Begin RECORDS FOR THIS TASK

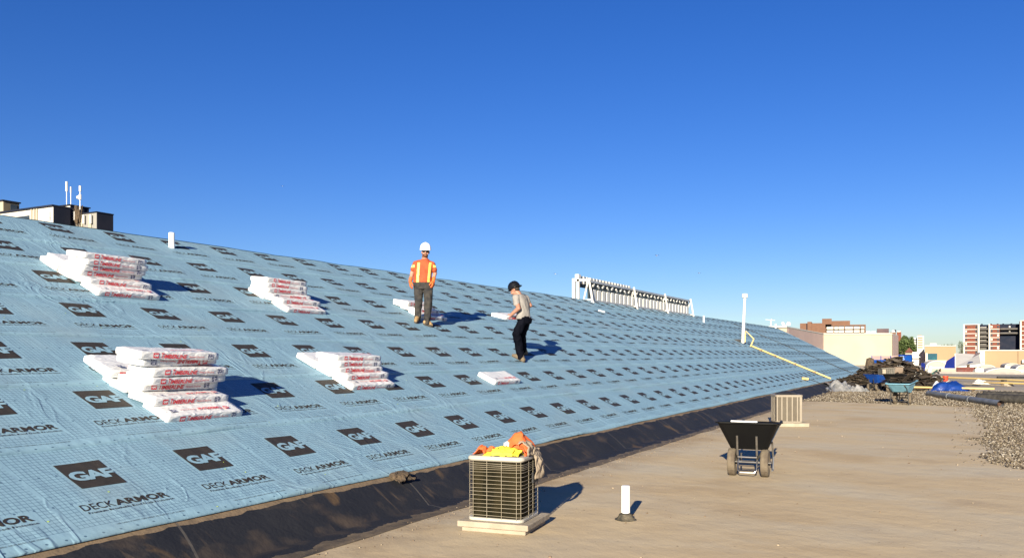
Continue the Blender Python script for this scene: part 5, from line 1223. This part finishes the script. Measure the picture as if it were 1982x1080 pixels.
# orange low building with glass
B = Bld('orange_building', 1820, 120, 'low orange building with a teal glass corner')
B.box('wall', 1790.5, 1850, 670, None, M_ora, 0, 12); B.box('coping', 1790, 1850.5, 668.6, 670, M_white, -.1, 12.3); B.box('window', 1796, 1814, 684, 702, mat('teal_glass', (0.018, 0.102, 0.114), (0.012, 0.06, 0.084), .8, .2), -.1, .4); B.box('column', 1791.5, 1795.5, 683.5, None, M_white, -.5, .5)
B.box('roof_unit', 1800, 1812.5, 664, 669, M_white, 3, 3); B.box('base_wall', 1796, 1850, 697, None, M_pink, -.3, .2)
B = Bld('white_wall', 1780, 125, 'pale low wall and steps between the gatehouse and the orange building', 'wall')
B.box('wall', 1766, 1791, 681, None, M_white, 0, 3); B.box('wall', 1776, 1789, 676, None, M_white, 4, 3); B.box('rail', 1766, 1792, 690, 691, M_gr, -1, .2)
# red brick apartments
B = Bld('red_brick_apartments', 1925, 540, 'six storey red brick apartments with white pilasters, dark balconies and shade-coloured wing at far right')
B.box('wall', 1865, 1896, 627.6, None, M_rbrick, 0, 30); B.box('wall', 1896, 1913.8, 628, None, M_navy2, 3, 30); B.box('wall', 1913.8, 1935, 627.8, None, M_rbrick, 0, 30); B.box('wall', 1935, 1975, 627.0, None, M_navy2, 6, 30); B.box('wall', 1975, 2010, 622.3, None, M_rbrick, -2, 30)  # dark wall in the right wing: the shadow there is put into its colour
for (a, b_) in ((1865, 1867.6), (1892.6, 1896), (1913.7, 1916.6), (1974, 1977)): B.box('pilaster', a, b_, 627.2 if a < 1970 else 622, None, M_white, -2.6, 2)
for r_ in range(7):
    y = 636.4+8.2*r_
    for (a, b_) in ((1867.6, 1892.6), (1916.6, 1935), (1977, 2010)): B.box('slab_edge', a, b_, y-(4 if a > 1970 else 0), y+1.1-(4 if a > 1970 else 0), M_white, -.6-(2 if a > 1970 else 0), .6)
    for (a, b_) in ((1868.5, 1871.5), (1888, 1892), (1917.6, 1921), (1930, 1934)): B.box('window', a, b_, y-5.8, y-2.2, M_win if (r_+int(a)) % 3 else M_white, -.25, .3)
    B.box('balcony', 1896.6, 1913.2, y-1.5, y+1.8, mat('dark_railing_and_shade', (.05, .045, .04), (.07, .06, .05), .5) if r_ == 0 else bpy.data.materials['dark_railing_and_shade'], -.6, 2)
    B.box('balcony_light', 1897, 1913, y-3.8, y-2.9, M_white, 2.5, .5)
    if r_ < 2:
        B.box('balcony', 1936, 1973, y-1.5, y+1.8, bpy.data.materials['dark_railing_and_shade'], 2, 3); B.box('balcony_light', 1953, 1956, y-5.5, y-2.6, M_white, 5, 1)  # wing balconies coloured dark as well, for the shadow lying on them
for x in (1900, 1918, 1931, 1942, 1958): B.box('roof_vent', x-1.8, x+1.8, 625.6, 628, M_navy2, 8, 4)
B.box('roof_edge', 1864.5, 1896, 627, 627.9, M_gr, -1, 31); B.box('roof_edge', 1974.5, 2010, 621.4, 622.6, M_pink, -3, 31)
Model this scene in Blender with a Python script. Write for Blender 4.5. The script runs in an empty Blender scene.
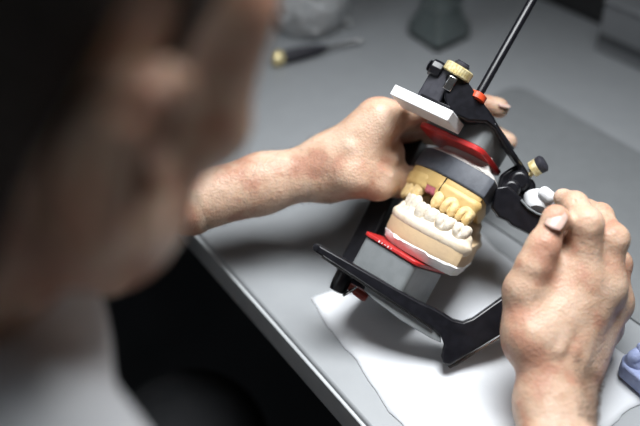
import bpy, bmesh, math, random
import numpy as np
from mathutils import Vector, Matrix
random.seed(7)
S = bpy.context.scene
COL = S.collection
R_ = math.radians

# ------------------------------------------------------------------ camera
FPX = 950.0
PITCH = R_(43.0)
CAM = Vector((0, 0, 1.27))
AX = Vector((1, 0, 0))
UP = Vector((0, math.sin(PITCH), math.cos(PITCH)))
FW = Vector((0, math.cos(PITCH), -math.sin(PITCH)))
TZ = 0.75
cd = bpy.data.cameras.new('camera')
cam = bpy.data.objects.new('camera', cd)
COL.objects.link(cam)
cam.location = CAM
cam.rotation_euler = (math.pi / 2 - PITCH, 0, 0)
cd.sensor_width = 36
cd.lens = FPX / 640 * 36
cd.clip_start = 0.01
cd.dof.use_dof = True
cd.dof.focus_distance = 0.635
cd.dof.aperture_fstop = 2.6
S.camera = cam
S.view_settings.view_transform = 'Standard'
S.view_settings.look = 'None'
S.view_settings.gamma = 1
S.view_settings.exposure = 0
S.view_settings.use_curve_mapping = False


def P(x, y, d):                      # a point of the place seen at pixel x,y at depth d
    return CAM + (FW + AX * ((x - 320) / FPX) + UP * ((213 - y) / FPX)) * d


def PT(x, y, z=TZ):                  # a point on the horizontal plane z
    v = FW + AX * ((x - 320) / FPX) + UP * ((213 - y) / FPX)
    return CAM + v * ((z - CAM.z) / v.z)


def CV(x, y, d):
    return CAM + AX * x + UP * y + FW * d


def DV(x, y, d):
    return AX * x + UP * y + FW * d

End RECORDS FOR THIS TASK

EXERCISE DESCRIPTION:
Select every line in the material above where the string "from" occurs, and copy it.

RESULT FOR THIS TASK:
Continue the Blender Python script for this scene: part 5, from line 1223. This part finishes the script. Measure the picture as if it were 1982x1080 pixels.
from mathutils import Vector, Matrix